Measurement Assisted Robotic Assembly of Fuselage Skin Panels

Abstract

Geometrically complex structural components are extensively used in the assembly of airframe structures. Currently the application of robotics to the assembly of such structures has been limited and the assembly of aero-structure components is primarily a skilled manual process. The use of manual handling represents a significant health and safety risk and an increased likelihood of damaging components during the assembly process. The compliance of components is significant and the resulting geometric and positional uncertainty within the assembly is such that conventional robotic pick and place approaches cannot be used as it is impossible to pre-define and fix the exact position of parts within the assembly.
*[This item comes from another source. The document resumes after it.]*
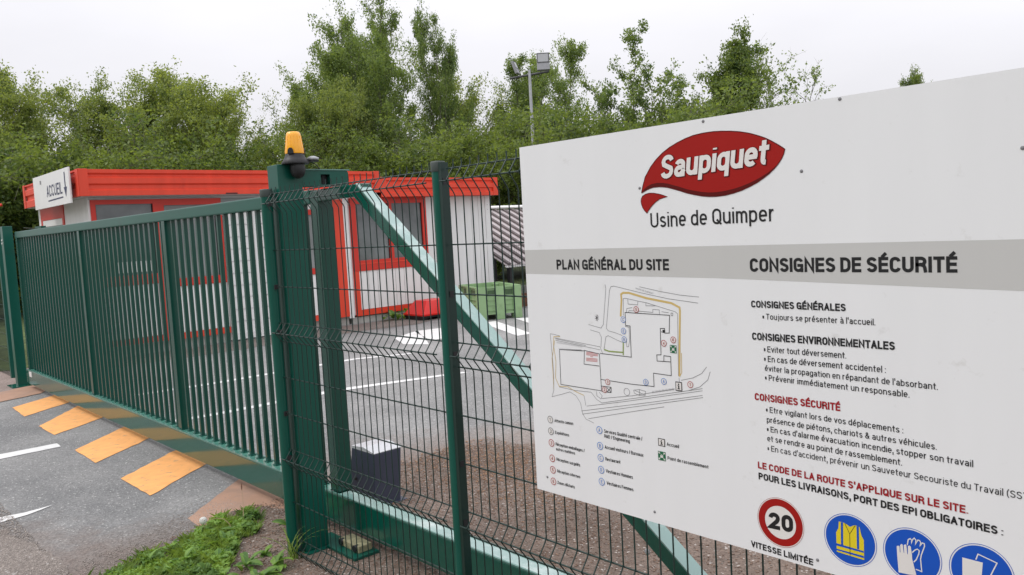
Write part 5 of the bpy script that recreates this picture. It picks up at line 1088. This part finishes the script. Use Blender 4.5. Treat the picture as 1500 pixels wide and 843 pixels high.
WL = [(-3.72, -.28, 1.05, 12, 'bright leafy weed cut by the bottom edge left of the wire mesh', 0), (-4.20, -.60, .85, 10, 'weed at the very bottom of the picture left of the broad leaved one', 0), (-3.90, -.42, .95, 11, 'weed at the bottom edge between two brighter ones', 2), (-4.52, -.52, .7, 9, 'small weed spreading onto the asphalt at the left of the patch', 2), (-4.60, .02, .75, 9, 'weed at the upper tip of the patch against the worn stripe', 0),
 (-3.93, -.26, 1.0, 11, 'broad leafy weed in the bottom corner right of the grass', 0), (-3.80, -.16, 1.1, 10, 'pale leafy weed lowest in the picture near the first post', 2), (-4.13, -.33, .9, 10, 'bushy weed in the middle of the green patch', 0),
 (-4.05, -.44, .9, 9, 'weed with broad leaves at the bottom edge of the picture', 2), (-4.45, -.10, .95, 10, 'long leaved weed at the top of the green patch beside the worn stripe', 1), (-4.32, -.22, .8, 9, 'weed just below the topmost clump', 1),
 (-4.36, -.62, .8, 9, 'flat rosette at the lower left end of the green patch', 1), (-4.24, -.48, .85, 9, 'weed between the flat rosette and the bushy weed', 0), (-4.26, .16, 1.15, 8, 'lone weed standing at the foot of the gate pillar', 0), (-4.47, -.34, .8, 8, 'weed on the road edge below the dandelion', 2), (-4.02, -.12, .7, 8, 'small weed on the bare soil near the first post', 2)]
for (x, y, s, n, lb, k) in WL:
    r = thing('leafy_weed', lb, 'weed', (x, y, .004), 'leafy weeds at the road edge'); rr = random.Random(int(x*1000+y*77))
    for i in range(n):
        c = lv[(k+(i % 3 == 0)) % 3].copy(); COL.objects.link(c); c.parent = r; q = s*rr.uniform(.65, 1.2); c.scale = (q, q, q)
        c.location = (rr.gauss(0, .012), rr.gauss(0, .012), rr.uniform(0, .03)*s); c.rotation_euler = (rr.gauss(0, .2), rr.uniform(-.75, .15), i*2.4+rr.uniform(-.4, .4))
# tuft of long blades at the post foot
tf = thing('grass_tuft', 'tuft of long arching grass blades at the foot of the first post', 'grass tuft', (-3.86, -.05, 0))
for i in range(16):
    rr = random.Random(i); a_ = rr.uniform(0, 6.28); H_ = rr.uniform(.10, .26); l_ = rr.uniform(.3, 1.0)*H_; mb = MB(); v = []; n = 6
    for j in range(n+1):
        t = j/n; wv = .0042*(1-t)**.6+.0004; cxx = math.cos(a_)*l_*t**1.7; cyy = math.sin(a_)*l_*t**1.7; cz = H_*(t-.35*t**3); v += [(cxx+math.sin(a_)*wv, cyy-math.cos(a_)*wv, cz), (cxx-math.sin(a_)*wv, cyy+math.cos(a_)*wv, cz)]
    mb.add(v, [(j*2, j*2+1, j*2+3, j*2+2) for j in range(n)], True); b_ = mb.build('blade', GRASSB, None); b_.parent = tf; b_.location = (rr.gauss(0, .02), rr.gauss(0, .015), 0)
dd_ = thing('dandelion', 'white dandelion seed head on a bent stalk over the worn stripe', 'dandelion', (-4.588, -.217, 0))
MB().tube([(-4.588, -.217, 0), (-4.578, -.225, .05), (-4.572, -.232, .085)], .0016, 6).build('stalk', DRYG, dd_)
g2 = np.random.default_rng(9); n = 420; d_ = g2.normal(0, 1, (n, 3)); d_ /= np.linalg.norm(d_, axis=1, keepdims=True); b_ = np.cross(d_, g2.normal(0, 1, (n, 3))); b_ /= np.linalg.norm(b_, axis=1, keepdims=True); b2 = np.cross(d_, b_)
c_ = np.array([(-4.572+4.588, -.232+.217, .098)])+d_*.022
V = np.stack([c_-b_*.0034, c_+b2*.0034, c_+b_*.0034, c_-b2*.0034], 1).reshape(-1, 3); npmesh('seed_head', V, np.arange(n*4).reshape(-1, 4), FLUFF, dd_)
MB().tube([(-4.588, -.217, .09), (-4.57, -.225, .100)], .004, 8).build('seed_core', DRYG, dd_)
pl2 = thing('dry_stalk', 'tall thin dry stalk with a brown tip over the worn stripe', 'stalk', (-4.56, .00, 0))
MB().tube([(-4.57, .0, 0), (-4.60, .02, .06), (-4.66, .05, .13), (-4.69, .06, .18)], [.0022, .0018, .0014, .001], 6).build('stem', DRYG, pl2); MB().tube([(-4.69, .06, .175), (-4.70, .065, .195), (-4.705, .068, .215)], [.002, .0045, .001], 6).build('tip', BROWNP, pl2)
bs_ = thing('bent_stalk', 'arching dry stalk between the dandelion and the grass', 'stalk', (-4.47, -.10, 0))
MB().tube([(-4.47, -.10, 0), (-4.50, -.11, .06), (-4.535, -.125, .085), (-4.58, -.15, .088), (-4.63, -.18, .07)], [.002, .0018, .0015, .0013, .001], 6).build('stem', DRYG, bs_)
sw = thing('leafy_weed', 'dark weed growing at the plinth beside the red bin', 'weed', (-13.0, 6.9, 0))
for i in range(14):
    rr = random.Random(i+50); c = lv[i % 3].copy(); COL.objects.link(c); c.parent = sw; c.scale = (2.6,)*3; c.location = (rr.gauss(0, .04), rr.gauss(0, .14), rr.uniform(0, .06)); c.rotation_euler = (0, rr.uniform(-.8, 0), rr.uniform(0, 6.28))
Using product specific fixtures and templates can solve this problem, but this significantly increases cost and reduces flexibility. This paper addresses the above problems by using a novel combination of standard low cost industrial robots, low cost sensors and a mathematical ‘best-fit’ algorithm. During the assembly process the location of existing part-to-part holes and edges are measured to provide alignment points for individual components within the structure and the data obtained is processed through a ‘best-fit’ mathematical algorithm to calculate the relative component positions required for an optimal assembly. The developed methodology has been evaluated and demonstrated using real airframe components and results are presented. The assembly experiments presented have confirmed that it is possible to assemble aero-structure components within aerospace production specifications.